Sie waren politisch nicht sonderlich engagiert, nichteinmal Grosz, der politischste unter ihnen, Politik wurde durchaus als gefährliches Spiel betrachtet. Fragen nach dem Ich waren im Vordergrund. Wer lebt in mir, einer oben, einer in der Mitte und einer unten? Die Frage nach sich selber zeigt sich in den vielen Portaits und Selbstportraits.
Ist es besser, jemanden nicht zu kennen, wenn man ihn portraitiert - kommt so die internale Welt besser zum Vorschein oder zeigt sich dies in der gelungenen externalen Form? Gibt es verschiedene Ichs, so kommt ein Portrait nochmals in ein Spannungsverhältnis, oder mit Otto Dix gesprochen: man sieht heute anders aus, als man sich vorher noch gegeben hat.
Das Ich wurde nicht nur in der Kunst diskutiert, sondern auch in der Philosophie, so z.B. bei Heidegger und Wittgenstein. Diese Diskussion hat jedoch schon ihre Tradition seit Descartes - ich existiere - ich denke. Für Wittgenstein hat die Frage nach dem Ich eine theoretische und eine moralische Dimension. Es gibt nicht so etwas wie eine Seele, das (philosophische) Ich ist weder der Mensch,noch der Körper oder eine Seele, und wie für Beckmann ist auch für Wittgenstein die innere Welt etwas mysteriöses. Psychologische Gedanken äußern sich möglicherweise auch in Wittgensteins eigener Zerrissenheit - sein Genie, seine Sünden, sein Judentum, seine Homosexualität - was sich durch den ersten Weltkrieg ebenso verstärkte.
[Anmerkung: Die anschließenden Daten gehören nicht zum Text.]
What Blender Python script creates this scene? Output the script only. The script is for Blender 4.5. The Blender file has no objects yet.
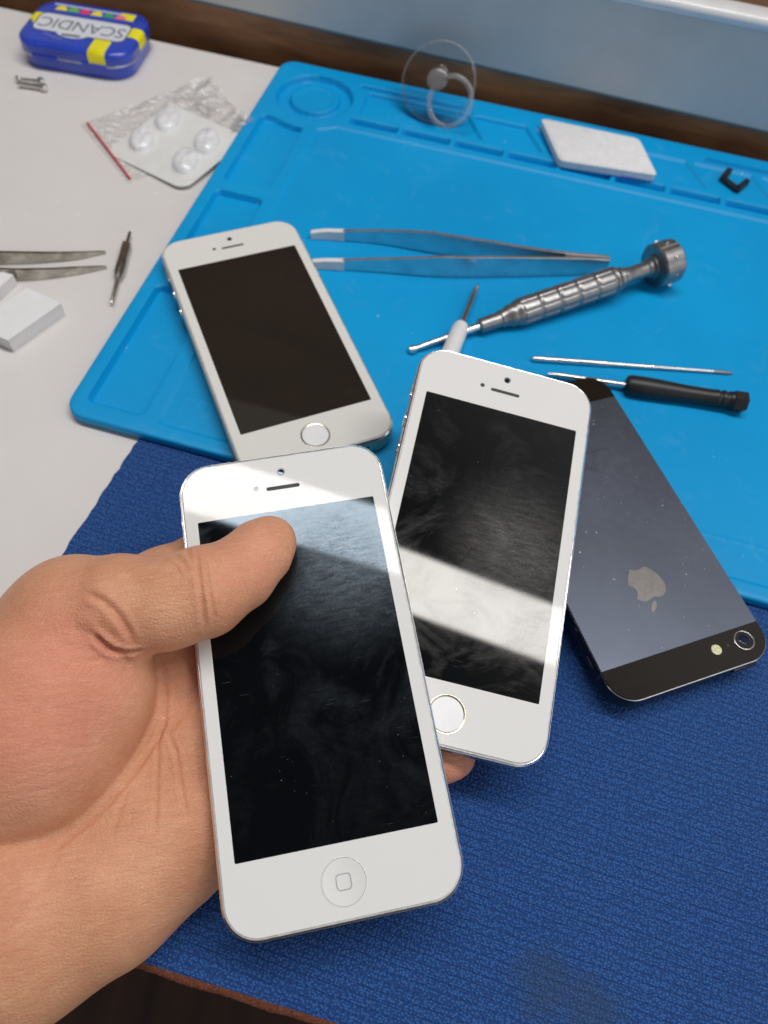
import bpy, bmesh, math, random
import numpy as np
from mathutils import Vector, Matrix
from mathutils.bvhtree import BVHTree
random.seed(4); rng = np.random.default_rng(4)
S = 0.001                                    # everything below is in millimetres
scene = bpy.context.scene
COL = scene.collection
PI = math.pi
R = math.radians

# ------------------------------------------------------------------ camera geometry
FPX = 769.0; W, H = 768, 1024; CAMH = 235.0
M = np.array([[0.9918, -0.12782, 0.0], [0.10916, 0.847, -0.52027], [0.0665, 0.516, 0.854]])
q_, _ = np.linalg.qr(M.T); M = (q_ * np.sign(np.sum(q_ * M.T, 0))).T
CAM = np.array([0, 0, CAMH])
def ray(px, py): return M @ np.array([(px - W/2)/FPX, -(py - H/2)/FPX, -1.0])
def at(px, py, z=0.0):
    d = ray(px, py); s = (z - CAMH)/d[2]; return CAM + s*d

# ------------------------------------------------------------------ objects and tags
def link(o, parent=None):
    COL.objects.link(o)
    if parent is not None: o.parent = parent
    return o
def tag(o, label=None, cat=None, group=None, kind=None):
    if label: o['label'] = label
    if cat: o['category'] = cat
    if group: o['group'] = group
    if kind: o['kind'] = kind
    return o
def empty(name, label, cat, loc=(0, 0, 0), rz=0.0, group=None, mat=None):
    o = bpy.data.objects.new(name, None); o.empty_display_size = 0.01; link(o)
    if mat is not None: o.matrix_world = mat
    else:
        o.location = Vector(loc)*S; o.rotation_euler = (0, 0, rz)
    return tag(o, label, cat, group)
def finish(me, name, m, parent=None, smooth=35):
    if smooth:
        me.shade_smooth(); me.set_sharp_from_angle(angle=R(smooth))
    me.materials.clear(); me.materials.append(m)
    o = bpy.data.objects.new(name, me); me.name = name
    return link(o, parent)
def mesh(name, V, F, m, parent=None, smooth=35, T=None):
    V = np.asarray(V, float)
    if T is not None:
        T = np.array(T); V = V @ T[:3, :3].T + T[:3, 3]
    me = bpy.data.meshes.new(name); me.from_pydata((V*S).tolist(), [], F); me.update()
    bm = bmesh.new(); bm.from_mesh(me); bmesh.ops.recalc_face_normals(bm, faces=bm.faces); bm.to_mesh(me); bm.free()
    return finish(me, name, m, parent, smooth)
class MB:
    def __init__(s): s.V = []; s.F = []
    def add(s, V, F, T=None):
        V = np.asarray(V, float)
        if T is not None:
            T = np.array(T); V = V @ T[:3, :3].T + T[:3, 3]
        b = len(s.V); s.V += V.tolist(); s.F += [[i + b for i in f] for f in F]; return s
    def build(s, name, m, parent=None, smooth=35): return mesh(name, s.V, s.F, m, parent, smooth)
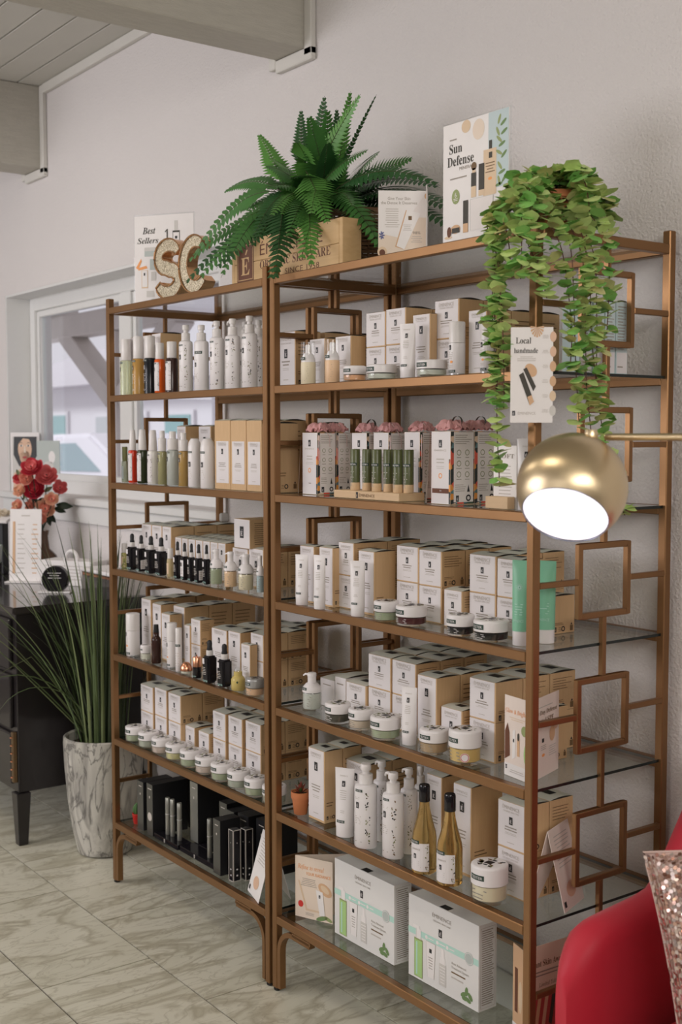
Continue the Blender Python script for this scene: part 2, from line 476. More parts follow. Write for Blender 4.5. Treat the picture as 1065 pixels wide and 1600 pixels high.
# beams across the room, boxed with trim at the wall
def beam(n, x0, x1):
    bm_ = struct('ceiling_beam_%d' % n, MB().box(x0, YF, 2.748, x1, YW-.001, ZC-.001, 'beam_paint').mesh('ceiling_beam', bevel=.004))
    t = MB()
    t.box(x1+.001, YW-.022, 2.722, x1+.040, YW-.001, ZC-.002, 'painted_white')
    t.box(x0-.040, YW-.022, 2.722, x0-.001, YW-.001, ZC-.002, 'painted_white')
    t.box(x0, YW-.022, 2.706, x1+.040, YW-.001, 2.746, 'painted_white')
    struct('trim_%d' % n, t.mesh('beam_trim', bevel=.003))
beam(1, -0.625, -0.462)
beam(2, -2.76, -2.575)
struct('trim_3', MB().box(-2.533, YW-.024, ZC-.042, -.668, YW-.001, ZC-.001, 'painted_white').mesh('cornice_trim', bevel=.003))
struct('trim_4', MB().box(XL, YW-.024, ZC-.042, -2.803, YW-.001, ZC-.001, 'painted_white').mesh('cornice_trim', bevel=.003))
struct('trim_5', MB().box(-.418, YW-.024, ZC-.042, XR, YW-.001, ZC-.001, 'painted_white').mesh('cornice_trim', bevel=.003))
bb = MB()
bb.box(XL, YW-.014, 0, XR, YW-.001, .095, 'painted_white')
struct('baseboard_back', bb.mesh('baseboard', bevel=.003))

# window: deep white reveal, frame, mullion, sash bars, glass, sill
yg = YW+0.150
wi = MB()
wi.box(WX0, YW+.002, WZ0, WX0+.012, YW+DEP, WZ1, 'window_white')
wi.box(WX1-.012, YW+.002, WZ0, WX1, YW+DEP, WZ1, 'window_white')
wi.box(WX0+.012, YW+.002, WZ1-.012, WX1-.012, YW+DEP, WZ1, 'window_white')
win = struct('window_1', wi.mesh('window_reveal'))
XM = -2.02
fr = MB()
for (x0, z0, x1, z1) in [(WX0+.013, WZ0, WX0+.075, WZ1-.013), (WX1-.075, WZ0, WX1-.013, WZ1-.013), (WX0+.075, WZ1-.075, WX1-.075, WZ1-.013), (WX0+.075, WZ0, WX1-.075, WZ0+.06), (XM-.05, WZ0+.06, XM+.05, WZ1-.075)]:
    fr.box(x0, yg-.03, z0, x1, yg+.03, z1, 'window_white')
ob('window_frame', fr.mesh('window_frame', bevel=.004), win)
for a, c in [(WX0+.076, XM-.051), (XM+.051, WX1-.076)]:
    sb = MB()
    for (x0, z0, x1, z1) in [(a, WZ0+.061, a+.03, WZ1-.076), (c-.03, WZ0+.061, c, WZ1-.076), (a+.03, WZ1-.106, c-.03, WZ1-.076), (a+.03, WZ0+.061, c-.03, WZ0+.091)]:
        sb.box(x0, yg-.018, z0, x1, yg+.012, z1, 'window_white')
    s_ = ob('sash', sb.mesh('sash', bevel=.003), win)
    ob('pane', MB().box(a+.03, yg-.002, WZ0+.091, c-.03, yg+.002, WZ1-.106, 'window_glass').mesh('pane'), s_)
sl = MB().box(WX0-.05, YW-.035, WZ0-.032, WX1+.05, YW+DEP, WZ0-.001, 'window_white')
ob('window_sill', sl.mesh('window_sill', bevel=.005), win)
ap = MB().box(WX0-.03, YW-.018, WZ0-.11, WX1+.03, YW-.001, WZ0-.033, 'window_white')
ob('window_apron', ap.mesh('window_apron', bevel=.004), win)

# ------------------------------------------------------------------ outside: porch, drive, white car, neighbouring house
mat('asphalt', (0.62, 0.60, 0.63), 0.9, var=0.06, scale=3)
mat('house_paint', (0.72, 0.70, 0.72), 0.8, var=0.03)
mat('house_roof', (0.60, 0.57, 0.60), 0.8, var=0.05)
mat('house_trim', (0.50, 0.52, 0.53), 0.8, var=0.03)
mat('teal_pane', (0.25, 0.42, 0.42), 0.3, var=0.05)
mat('porch_timber', (0.60, 0.55, 0.52), 0.8, var=0.15, scale=5)
mat('porch_soffit', (0.55, 0.53, 0.52), 0.8, var=0.08, scale=4)
mat('car_paint', (0.86, 0.84, 0.88), 0.3, var=0)
mat('car_glass', (0.34, 0.44, 0.47), 0.15, var=0)
g = ob('outside_ground', MB().box(-60, .70, -.12, 20, 60, -.02, 'asphalt').mesh('outside_ground')); g['kind'] = 'structure'
# porch
po = thing('porch_roof', 'timber porch roof with slanted brace outside the window', 'porch', (-6.0, 2.2, -.02))
def pb(name, p, q, wd, m):
    p, q = Vector(p), Vector(q); d = q-p; L = d.length
    me = MB().box(-wd/2, -wd/2, 0, wd/2, wd/2, L, m).mesh(name, bevel=.005)
    o = ob(name, me, po, p); o.rotation_mode = 'QUATERNION'; o.rotation_quaternion = d.to_track_quat('Z', 'Y')
    return o
ob('roof_deck', MB().box(-2.4, -1.40, 2.66, 5.6, .25, 2.72, 'porch_soffit').mesh('roof_deck'), po)
pb('header_beam', (-2.4, 0, 2.40), (5.4, 0, 2.40), .17, 'porch_timber')
pb('porch_post', (.62, 0, .0), (.62, 0, 2.31), .16, 'porch_timber')
pb('porch_post', (-2.3, 0, .0), (-2.3, 0, 2.31), .16, 'porch_timber')
pb('porch_post', (3.9, 0, .0), (3.9, 0, 2.31), .16, 'porch_timber')
pb('knee_brace', (.55, 0, 1.82), (-.30, 0, 2.36), .15, 'porch_timber')
pb('knee_brace', (.70, 0, 1.82), (1.55, 0, 2.36), .15, 'porch_timber')
for i in range(5):
    pb('rafter', (-1.9+i*1.3, -1.3, 2.60), (-1.9+i*1.3, .2, 2.52), .10, 'porch_timber')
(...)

Sluga bleibt bei philosophischen Überlegungen nicht stehen, sondern interpretiert die Bilder genau und bringt wieder Wittgenstein mit hinein. So entsteht eine differenzierte Auseinandersetzung, sowohl mit der Kunst, als auch mit der Philosophie. Hierbei distanziert sich Sluga jedoch, dass Malen Philosophie sei oder ein Ausdruck von Philosophie.
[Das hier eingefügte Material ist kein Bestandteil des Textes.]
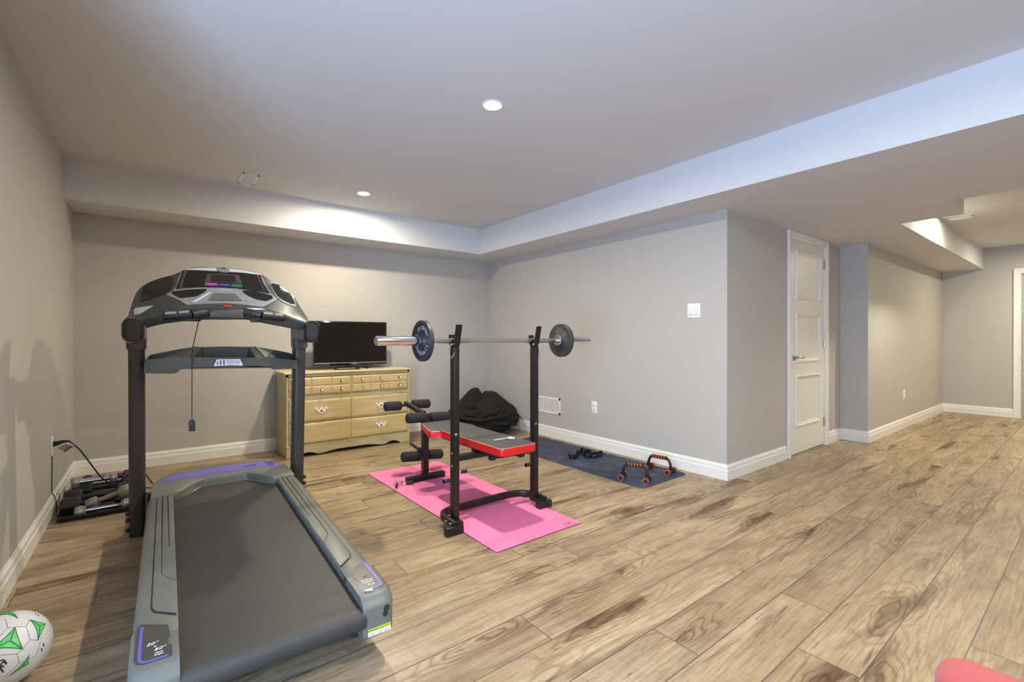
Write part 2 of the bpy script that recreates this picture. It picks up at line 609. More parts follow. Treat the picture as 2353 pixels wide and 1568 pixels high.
def obj(name, bm, m, parent=None, world=True, smooth=28, extra=()):
    """link bm as ONE mesh object; with a parent the mesh is given in world space unless world=False"""
    bmesh.ops.remove_doubles(bm, verts=bm.verts, dist=1e-6)
    bmesh.ops.recalc_face_normals(bm, faces=bm.faces)
    o_mat = WM.get(parent.name, Matrix()) if parent is not None else Matrix()
    if parent is not None and world:
        bmesh.ops.transform(bm, matrix=o_mat.inverted(), verts=bm.verts)
    me = bpy.data.meshes.new(name)
    bm.to_mesh(me)
    bm.free()
    me.materials.append(m)
    for e in extra:
        me.materials.append(e)
    if smooth:
        me.polygons.foreach_set('use_smooth', [True] * len(me.polygons))
        try:
            me.set_sharp_from_angle(angle=radians(smooth))
        except Exception:
            pass
    o = bpy.data.objects.new(name, me)
    COL.objects.link(o)
    if parent is not None:
        o.parent = parent
        WM[o.name] = o_mat.copy()
    return o


def solo(name, bm, m, label, cat, base=None, group=None, smooth=28, extra=()):
    """a thing that is one mesh; its origin is put at base"""
    if base is not None:
        bmesh.ops.translate(bm, verts=bm.verts, vec=-Vector(base))
    o = obj(name, bm, m, None, smooth=smooth, extra=extra)
    if base is not None:
        o.location = base
    o['label'] = label
    o['category'] = cat
    if group:
        o['group'] = group
    return o


def thing(name, label, cat, loc=(0, 0, 0), rotz=0.0, group=None):
    o = bpy.data.objects.new(name, None)
    COL.objects.link(o)
    o.location = loc
    o.rotation_euler = (0, 0, rotz)
    o.empty_display_size = 0.1
    o['label'] = label
    o['category'] = cat
    if group:
        o['group'] = group
    WM[o.name] = Matrix.Translation(Vector(loc)) @ Matrix.Rotation(rotz, 4, 'Z')
    return o


def struct(name, bm, m, parent=None, smooth=0):
    o = obj(name, bm, m, parent, smooth=smooth)
    if parent is None:
        o['kind'] = 'structure'
    return o


def copy_tree(o, parent=None):
    c = o.copy()
    COL.objects.link(c)
    if parent is not None:
        c.parent = parent
    for ch in list(o.children):
        copy_tree(ch, c)
    return c

# ================================================================== THE ROOM
XL, YB, YR_, XP, YP, XF = -4.01, 0.0, -3.216, 2.438, -3.467, 5.954
ZS, ZC, SB, SR = 2.10, 2.3926, 0.433, 0.4313
YREAR, XWEST, YJOG = -7.9, -4.97, -3.66

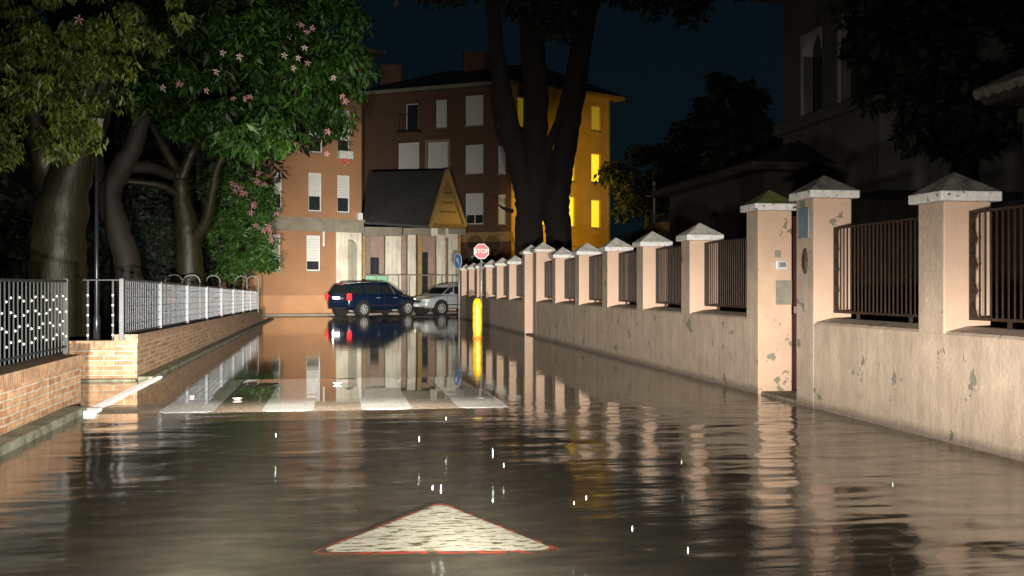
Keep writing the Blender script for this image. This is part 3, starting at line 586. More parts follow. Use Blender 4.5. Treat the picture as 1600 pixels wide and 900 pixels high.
sheet('garden_ground', UW + 0.46, 60, 1, 45, 0.0, mat('garden_soil', (0.045, 0.04, 0.025), 0.9, 0.5, 2, 0.6, 20))

# ------------------------------------------------------------------ bollard, signs
bo = G(746, 528); r = empty('bollard', (bo.x, bo.y, 0), 'bright yellow round topped bollard standing in the flood by the wall', 'bollard')
M_yel = mat('reflective_yellow', (0.90, 0.62, 0.02), 0.35, 0.45, 7, 0.3, 30, streak=0.3, patch=(0.30, 0.20, 0.05), patch_scale=9, patch_lo=0.66)
b = MB(); hh = 1.02; prof = [(0.115, -0.05), (0.115, 0.1), (0.125, 0.3), (0.125, 0.78), (0.12, 0.88), (0.10, 0.95), (0.065, 1.0), (0.02, 1.02)]
b.loft([[(bo.x + r_ * math.cos(t), bo.y + r_ * math.sin(t), z) for t in np.linspace(0, 2 * math.pi, 20, endpoint=False)] for r_, z in prof]); b.build('post', M_yel, r, smooth=True)
for dx in (-0.045, 0.045):
    b = MB(); b.tube([(bo.x + dx, bo.y - 0.112, 0.10), (bo.x + dx, bo.y - 0.118, 0.80)], 0.012, 6); b.build('rib', M_yel, r)
b = MB(); b.loft([[(bo.x + 0.1 * 1.0 * math.cos(t) * 1.4, bo.y + 0.14 * math.sin(t), z) for t in np.linspace(0, 2 * math.pi, 20, endpoint=False)] for z in (-0.05, 0.02)]); b.build('foot', mat('orange_plastic', (0.6, 0.12, 0.02), 0.5, 0.1), r)
M_gal = mat('galvanised_post', (0.50, 0.50, 0.48), 0.4, 0.3, 8, metal=0.3)
# stop sign
sp = PX(752, 36.6); r = empty('stop_sign', (sp.x, sp.y, 0), 'red octagonal STOP sign on a galvanised post by the garden wall', 'road sign')
b = MB(); b.tube([(sp.x, sp.y, -0.1), (sp.x, sp.y, 2.72)], 0.035, 10); b.build('post', M_gal, r, smooth=True)
TM = Matrix.Translation((sp.x, sp.y - 0.04, 2.49)) @ Matrix.Rotation(-YAW * 0.5, 4, 'Z')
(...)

Und Heidegger? Auch bei ihm ist das Ich nicht offensichtlich. Sluga stellt ihm die Kunst und diese Künstler als Gegenpart entgegen. In Betrachtung der Bilder hinterfragt man auch, ob die Existenz in Bezug auf den Tod wirklich und nicht nur eine fragwürdigen These dieses Mannes ist.
Sie werden Wittgenstein nicht gekannt haben, Nietzsche aber war den Malern oft ein Begriff und Beckmann kannte darüberhinaus auch Schopenhauer, Kant und Hegel. Künstler erfüllen immer auch den existentiellen Anspruch von Dasein und sie sind sicher auch Phänomenologen - viele Bilder enstanden durch Betrachtung von Wirklichkeit. Sluga geht noch ausführlicher auf einzelne Bilder ein, was ich hier überspringen möchte.
Der amerikanische Naturalismus - The concept of political, ist Slugas zweite Vorlesung, die ich höre.
Man muss politische Strukturen in größeren Zusammenhängen sehen - hierbei benutzt Sluga einen Ansatz, den man vielleicht mit back to the roots bezeichnen kann. Die Frage sei, wie man dies tut. Auch Tiere leben in Gesellschaften und diese Gesellschaften liegen uns z.T. schon wissenschaftlich untersucht vor. Wir leben in Gemeinschaften, diese aber sind von denen der Tiere verschieden. Konrad Lorenz, der Insektenforscher William Morton Wheeler werden genannt der Insekten und deren Gemeinschaften untersuchte. Sluga stellt Darwins These vom Überleben der Besten Wohlfahrtsinstituten entgegen. Nicht unüblich für Vorlesungen wird auch der Schlenker in die Vorgeschichte zu unseren Verwandten, den Affen gemacht. Macchiaveli und Hobbes werden als philosophischer Bezug genannt. Struggel for survival - Nietzsche klingt nochmals an mit seinem Willen zur Macht, was ich ganz im Bezug zum Verständnis von Kunst verstehe - einem existentialistischen Ansatz, der natürlich und nicht tödlich ist.